Ce projet controversé porté par la SCEA POLYCULTURES représentée par M. WAN qui prévoyait également l’épandage des effluents de l’élevage sur les parcelles de terres situées sur le plateau de Taravao a fait l’objet d’une mobilisation citoyenne et suscité de vives inquiétudes de la part des habitants de la commune.
Le 7 mai 2021, ces derniers ont appris, au détour de l’arrêté cité en référence, que le ministre de l’environnement autorisait la SCEA Polycultures à installer et exploiter un élevage industriel de 1844 porcs dans la commune de Taiarapu-Est sur le fondement :
1) du rapport du commissaire enquêteur enregistré sous le n° 262 DIREN/AR/ en date du 23 janvier 2019 ;
2) de l’avis du Maire de la commune de Taiarapu-Est enregistré sous le n° 310/DIREN/AR du 25 janvier 2019 ;
3) de l’avis du Maire de la commune de Taiarapu-Ouest enregistré sous le n° 1369/DIREN/AR du 29 mars 2019 ;
4) des avis de la Direction de l’agriculture enregistrés sous les n° 5582 DIREN/AR du 27 décembre 2018 et n° 3601 DIREN/AR du 10 septembre 2020 ;
5) des avis de la Direction de la biosécurité enregistrés sous les n° 2608 DIREN/AR du 21 juin 2019 et n° 1495 DIREN/AR du 4 mai 2020 et n° 5293 DIREN/AR du 3 décembre 2020 ;
6) de l’avis du centre d’hygiène et de la salubrité publique enregistré sous le n° 1721 DIREN/AR du 25 avril 2019 ;
7) des avis de la direction de la protection civile enregistrés sous les n° 2908 DIREN/AR du 5 juillet 2019 et n° 685 DIREN/AR du 18 février 2020 ;
8) des avis de la direction du travail enregistrés sous les n° 2301 DIREN/AR du 4juin 2019, n° 3874 DIREN/AR du 25 septembre 2020 et n°5300 DIREN/AR du 3 décembre 2020 ;
9) des mémoires de l’exploitant enregistrés sous les n° 5396 DIREN/AR du 25 novembre 2019, n° 4992 DIREN/AR du 24 novembre 2020 et n° 5344 DIREN/AR du 4 décembre 2020 ;
10) et de l’avis FAVORABLE de la commission des installations classées émis en sa séance du 8 décembre 2020.

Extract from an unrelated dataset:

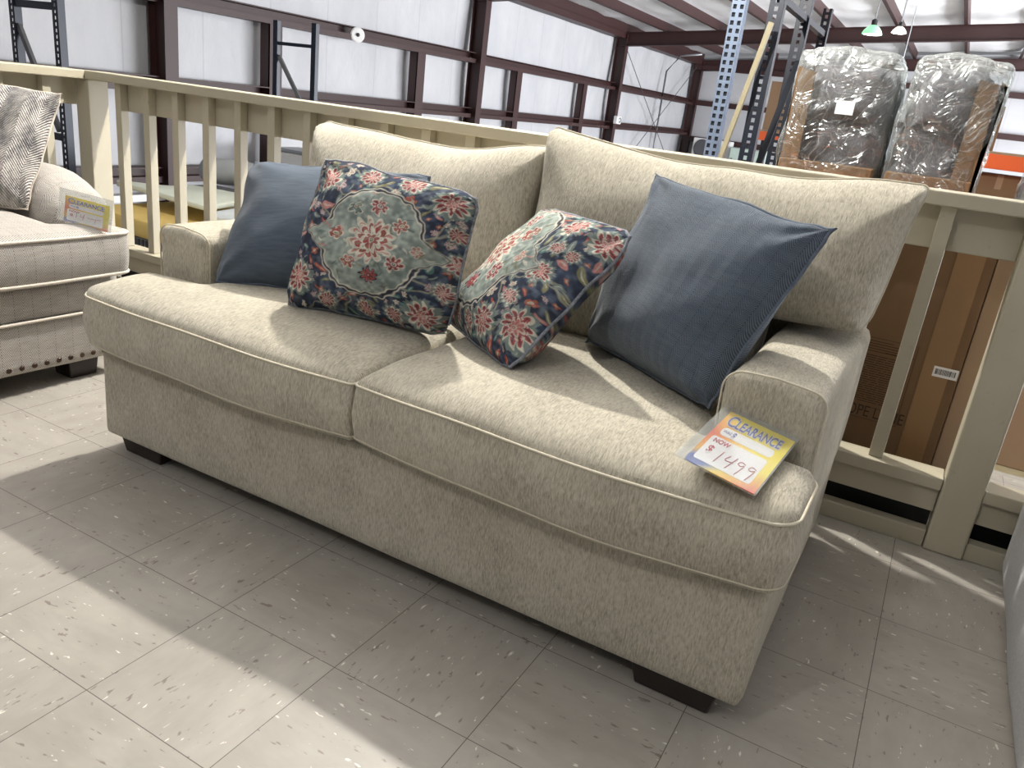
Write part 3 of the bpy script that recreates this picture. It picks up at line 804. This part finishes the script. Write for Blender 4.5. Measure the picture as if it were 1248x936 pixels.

Aussi, il me serait utile, pour ma parfaite information et celle de nos concitoyens, d’être instruite de la teneur de chacun des avis précédemment formulés par les services instructeurs et les municipalités concernées ; avis qui auront, in fine, permis l’installation de cette porcherie industrielle sur le plateau de Taravao.
Par ailleurs, je souhaiterais connaître le mesures prises par votre gouvernement pour remédier définitivement aux pollutions des eaux de mer de Mahaena, des embouchures des rivières de la Punaruu, de Tevaifaara située à Hitiaa o te ra, de la Mapuaura à Taiarapu-Est, et de Haumi à Moorea ; pollutions directement imputables à ces élevages qui ont été mises en exergue par le service de l’hygiène et de la salubrité publique dans son rapport public annuel.
Enfin, il me serait également agréable d’ être rendue destinataire du calendrier de réalisation des actions que votre gouvernement s’est engagé à mettre en œuvre dans le cadre du point 2.1 du schéma directeur de l’agriculture de notre pays.
Il concerne en particulier la gestion des effluents des élevages porcins à travers le recrutement d’un ingénieur spécialisé en zootechnique et conduite d’élevage porcin, la formalisation de missions d’échanges et de coopération régionale et l’estimation de la valeur des effluents et leur incorporation dans les analyses économiques.
Je forme le vœu que votre gouvernement ne reste plus sourd aux attentes de nos concitoyens qui aspirent à davantage de transparence dans les prises de décisions publiques et à une agriculture respectueuse de la santé de notre population, de notre environnement et de la condition animale.
Je vous prie d’agréer, Monsieur le président, l’expression de ma respectueuse considération.